You’ll notice the internal contradiction here: he didn’t “see” the recording but is aware of the audible paper-rustling.

“I don’t do things wrong,” he added. “I do things right. I’m a legitimate person.”

At another point, he described the “papers stacked up” as “mostly newspaper articles, copies of magazines, copies of different plans, copies of stories, having to do with many, many subjects.”

In an interview with Semafor and ABC News, he was asked about those “plans” — given that the document at issue was purportedly one detailing plans for an attack on Iran.

“Did I use the word plans?” Trump said. “What I’m referring to is magazines, newspapers, plans of buildings. I had plans of buildings. You know, building plans? I had plans of a golf course.”

He also offered a different rationalization for the discussion.

“I would say it was bravado, if you want to know the truth, it was bravado,” Trump said. “I was talking and just holding up papers and talking about them, but I had no documents.

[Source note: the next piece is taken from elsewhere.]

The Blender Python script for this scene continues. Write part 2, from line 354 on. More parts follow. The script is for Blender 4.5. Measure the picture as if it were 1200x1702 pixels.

I didn’t have any documents.”

If this seems scattershot, that’s because it is. Trump is not huddling with his legal team to figure out what lifeboat offers him the best chance of survival. He’s throwing everything at hand into the water in hopes that his supporters will find something to grab onto. The best legal strategy is for Trump to stay quiet. But Trump’s strategy for staying out of prison is heavily centered on winning the 2024 presidential contest, meaning that he needs to prioritize the loyalty of his political base. So he gives a dozen explanations for the recording, understanding that his allies only need to find one compelling in order to stick with him.

Eventually, this recording will play an important role in the criminal trial. Trump’s attorneys will be bound to reality and the government will present sworn testimony making explicit what actually happened during that discussion.

Until then, though, Trump will say whatever he thinks is most useful in the moment for retaining his political popularity.